▶ Work to complete:
A single run of lines is to be printed exactly: starting at the line with "Reconstruct this image" and ending at the line with "return n / F * Y / den(py)", both included. Leave the pictures out.

▶ Listing:
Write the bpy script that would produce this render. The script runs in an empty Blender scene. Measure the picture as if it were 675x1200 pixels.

--

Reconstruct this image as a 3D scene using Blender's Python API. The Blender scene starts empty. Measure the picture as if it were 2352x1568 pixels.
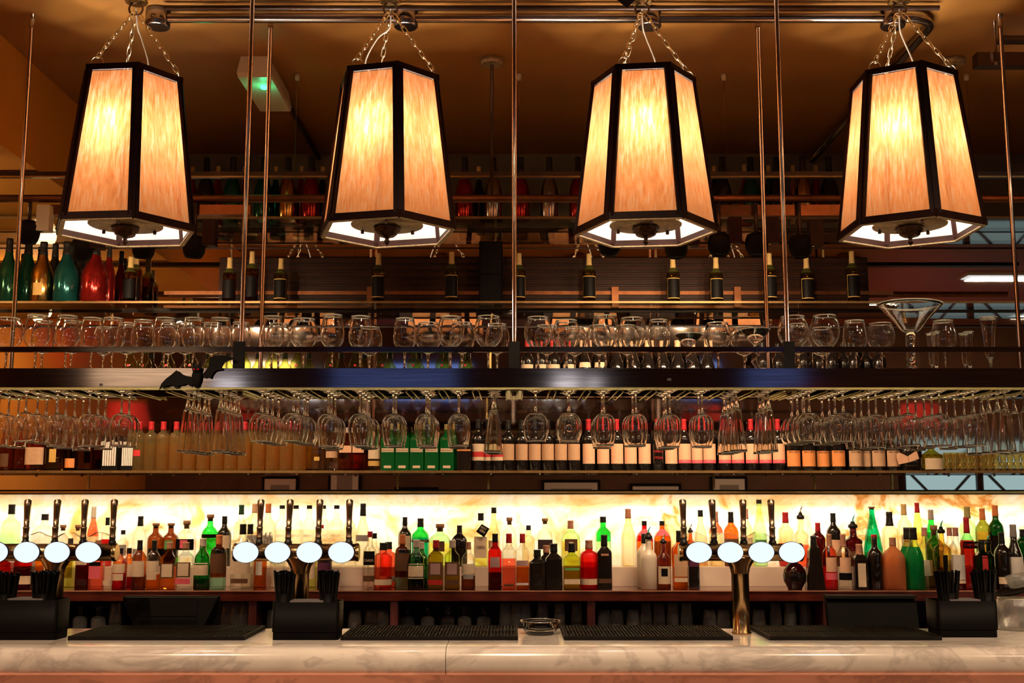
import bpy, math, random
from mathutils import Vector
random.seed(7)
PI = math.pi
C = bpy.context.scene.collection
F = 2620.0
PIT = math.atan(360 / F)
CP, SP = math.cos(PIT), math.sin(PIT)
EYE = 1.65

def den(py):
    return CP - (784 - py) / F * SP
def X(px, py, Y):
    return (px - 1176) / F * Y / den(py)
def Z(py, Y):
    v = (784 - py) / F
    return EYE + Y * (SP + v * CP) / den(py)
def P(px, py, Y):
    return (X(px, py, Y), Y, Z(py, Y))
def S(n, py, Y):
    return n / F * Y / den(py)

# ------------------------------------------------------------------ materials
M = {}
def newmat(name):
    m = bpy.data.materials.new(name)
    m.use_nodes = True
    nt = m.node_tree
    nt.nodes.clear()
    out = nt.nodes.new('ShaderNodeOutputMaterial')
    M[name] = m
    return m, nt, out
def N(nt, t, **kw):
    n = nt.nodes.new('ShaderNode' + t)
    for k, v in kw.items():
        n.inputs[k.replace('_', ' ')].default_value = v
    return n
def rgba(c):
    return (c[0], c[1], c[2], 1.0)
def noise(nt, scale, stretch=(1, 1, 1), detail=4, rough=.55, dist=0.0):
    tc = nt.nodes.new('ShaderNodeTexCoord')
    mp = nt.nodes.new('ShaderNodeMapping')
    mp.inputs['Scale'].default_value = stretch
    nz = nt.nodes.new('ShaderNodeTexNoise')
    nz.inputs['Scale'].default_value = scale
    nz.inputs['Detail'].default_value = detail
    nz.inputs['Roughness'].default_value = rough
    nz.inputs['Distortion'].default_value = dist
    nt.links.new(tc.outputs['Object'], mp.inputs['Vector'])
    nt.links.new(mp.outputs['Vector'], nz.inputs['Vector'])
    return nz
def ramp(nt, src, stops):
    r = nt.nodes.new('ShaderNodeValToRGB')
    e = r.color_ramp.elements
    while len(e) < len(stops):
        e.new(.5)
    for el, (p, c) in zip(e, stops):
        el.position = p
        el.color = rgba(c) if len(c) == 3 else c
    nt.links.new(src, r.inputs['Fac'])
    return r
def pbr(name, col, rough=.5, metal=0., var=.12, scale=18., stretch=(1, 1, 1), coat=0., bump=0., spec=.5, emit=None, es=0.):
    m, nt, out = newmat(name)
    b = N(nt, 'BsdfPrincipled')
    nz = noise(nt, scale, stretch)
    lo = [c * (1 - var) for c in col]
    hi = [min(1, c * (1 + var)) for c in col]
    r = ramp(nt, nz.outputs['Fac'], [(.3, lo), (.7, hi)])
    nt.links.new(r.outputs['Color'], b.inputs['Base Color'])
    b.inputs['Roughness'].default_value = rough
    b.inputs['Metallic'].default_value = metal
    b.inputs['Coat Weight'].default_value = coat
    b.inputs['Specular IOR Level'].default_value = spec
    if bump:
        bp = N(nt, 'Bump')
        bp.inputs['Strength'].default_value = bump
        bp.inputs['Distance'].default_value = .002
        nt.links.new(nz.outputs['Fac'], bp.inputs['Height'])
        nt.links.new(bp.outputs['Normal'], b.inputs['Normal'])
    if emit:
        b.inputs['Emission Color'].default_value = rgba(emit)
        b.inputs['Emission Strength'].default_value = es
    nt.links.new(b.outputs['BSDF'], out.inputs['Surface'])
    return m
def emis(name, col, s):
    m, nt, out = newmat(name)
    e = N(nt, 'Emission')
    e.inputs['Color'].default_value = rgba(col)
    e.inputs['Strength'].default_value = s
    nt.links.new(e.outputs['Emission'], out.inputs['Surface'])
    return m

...

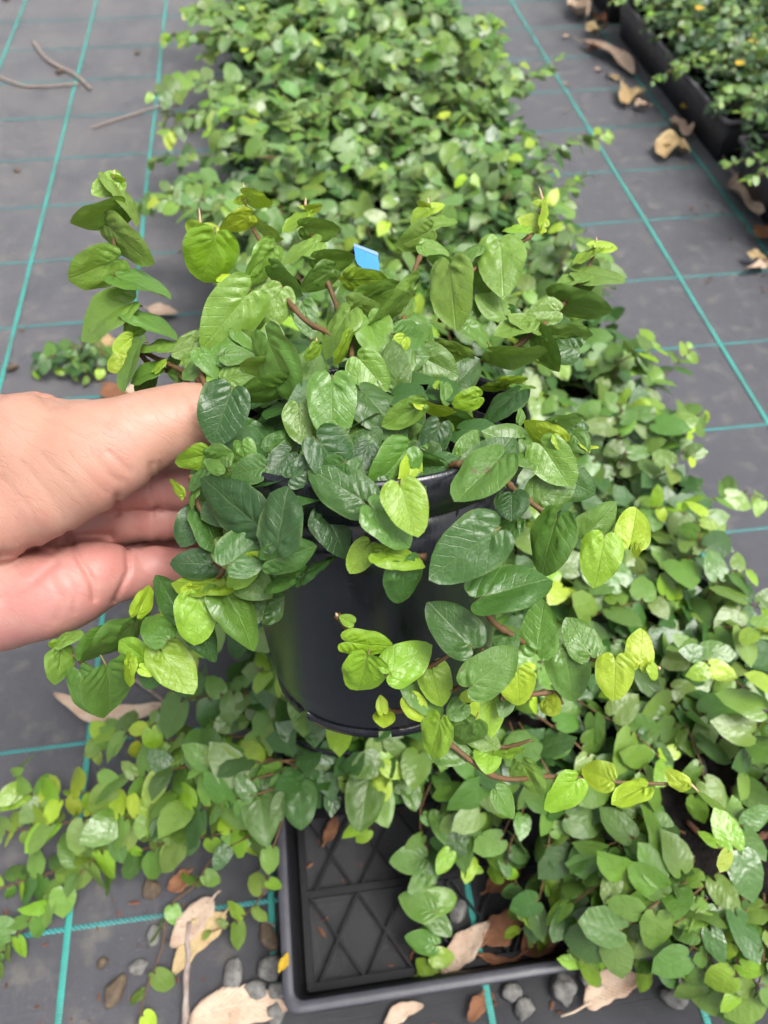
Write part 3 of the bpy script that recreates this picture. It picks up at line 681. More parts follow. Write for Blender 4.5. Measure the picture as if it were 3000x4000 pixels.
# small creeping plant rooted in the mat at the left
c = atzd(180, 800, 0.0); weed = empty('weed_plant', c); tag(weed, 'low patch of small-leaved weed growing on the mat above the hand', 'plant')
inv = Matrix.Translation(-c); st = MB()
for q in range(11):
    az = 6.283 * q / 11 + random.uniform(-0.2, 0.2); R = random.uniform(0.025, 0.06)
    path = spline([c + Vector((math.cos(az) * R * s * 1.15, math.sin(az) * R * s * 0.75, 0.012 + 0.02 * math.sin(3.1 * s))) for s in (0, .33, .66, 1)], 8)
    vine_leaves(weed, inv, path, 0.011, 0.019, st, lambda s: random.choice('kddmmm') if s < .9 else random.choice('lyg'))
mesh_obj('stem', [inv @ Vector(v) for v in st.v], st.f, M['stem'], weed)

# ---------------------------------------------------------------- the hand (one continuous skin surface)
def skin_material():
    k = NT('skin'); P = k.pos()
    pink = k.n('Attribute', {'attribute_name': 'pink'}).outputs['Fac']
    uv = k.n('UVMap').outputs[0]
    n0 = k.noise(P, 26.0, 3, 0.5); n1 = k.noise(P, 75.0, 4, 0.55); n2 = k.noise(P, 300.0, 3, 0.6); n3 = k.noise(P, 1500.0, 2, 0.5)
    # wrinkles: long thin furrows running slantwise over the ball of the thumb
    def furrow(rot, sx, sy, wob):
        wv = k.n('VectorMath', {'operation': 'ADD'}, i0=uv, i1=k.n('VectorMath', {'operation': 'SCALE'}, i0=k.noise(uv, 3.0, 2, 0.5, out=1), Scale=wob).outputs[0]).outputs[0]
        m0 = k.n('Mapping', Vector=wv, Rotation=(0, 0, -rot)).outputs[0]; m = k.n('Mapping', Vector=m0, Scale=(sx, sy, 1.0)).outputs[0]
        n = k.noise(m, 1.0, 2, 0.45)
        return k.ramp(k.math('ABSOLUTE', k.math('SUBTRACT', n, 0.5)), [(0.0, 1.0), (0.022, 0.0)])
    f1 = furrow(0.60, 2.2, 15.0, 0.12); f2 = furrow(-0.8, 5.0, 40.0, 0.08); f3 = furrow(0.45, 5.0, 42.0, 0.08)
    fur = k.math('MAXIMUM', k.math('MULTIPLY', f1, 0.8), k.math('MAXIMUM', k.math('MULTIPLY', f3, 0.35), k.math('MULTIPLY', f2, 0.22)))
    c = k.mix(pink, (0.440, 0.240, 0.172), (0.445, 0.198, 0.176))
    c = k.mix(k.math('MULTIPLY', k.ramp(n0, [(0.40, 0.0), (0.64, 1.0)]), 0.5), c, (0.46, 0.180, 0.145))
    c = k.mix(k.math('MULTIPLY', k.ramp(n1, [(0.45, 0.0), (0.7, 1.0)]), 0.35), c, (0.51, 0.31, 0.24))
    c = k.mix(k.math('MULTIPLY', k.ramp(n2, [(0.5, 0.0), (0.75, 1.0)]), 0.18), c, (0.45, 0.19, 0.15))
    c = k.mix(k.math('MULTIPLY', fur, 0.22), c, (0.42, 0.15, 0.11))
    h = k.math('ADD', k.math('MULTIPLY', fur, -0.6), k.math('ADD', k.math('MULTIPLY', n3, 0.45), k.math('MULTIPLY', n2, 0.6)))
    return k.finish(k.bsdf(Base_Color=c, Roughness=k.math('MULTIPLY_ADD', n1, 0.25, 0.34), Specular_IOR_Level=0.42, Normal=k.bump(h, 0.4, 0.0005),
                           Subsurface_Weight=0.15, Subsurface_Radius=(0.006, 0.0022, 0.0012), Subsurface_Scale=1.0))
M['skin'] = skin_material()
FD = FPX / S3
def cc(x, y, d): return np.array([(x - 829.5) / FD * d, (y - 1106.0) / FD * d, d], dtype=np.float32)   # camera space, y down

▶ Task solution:
Reconstruct this image as a 3D scene using Blender's Python API. The Blender scene starts empty. Measure the picture as if it were 2352x1568 pixels.
import bpy, math, random
from mathutils import Vector
random.seed(7)
PI = math.pi
C = bpy.context.scene.collection
F = 2620.0
PIT = math.atan(360 / F)
CP, SP = math.cos(PIT), math.sin(PIT)
EYE = 1.65

def den(py):
    return CP - (784 - py) / F * SP
def X(px, py, Y):
    return (px - 1176) / F * Y / den(py)
def Z(py, Y):
    v = (784 - py) / F
    return EYE + Y * (SP + v * CP) / den(py)
def P(px, py, Y):
    return (X(px, py, Y), Y, Z(py, Y))
def S(n, py, Y):
    return n / F * Y / den(py)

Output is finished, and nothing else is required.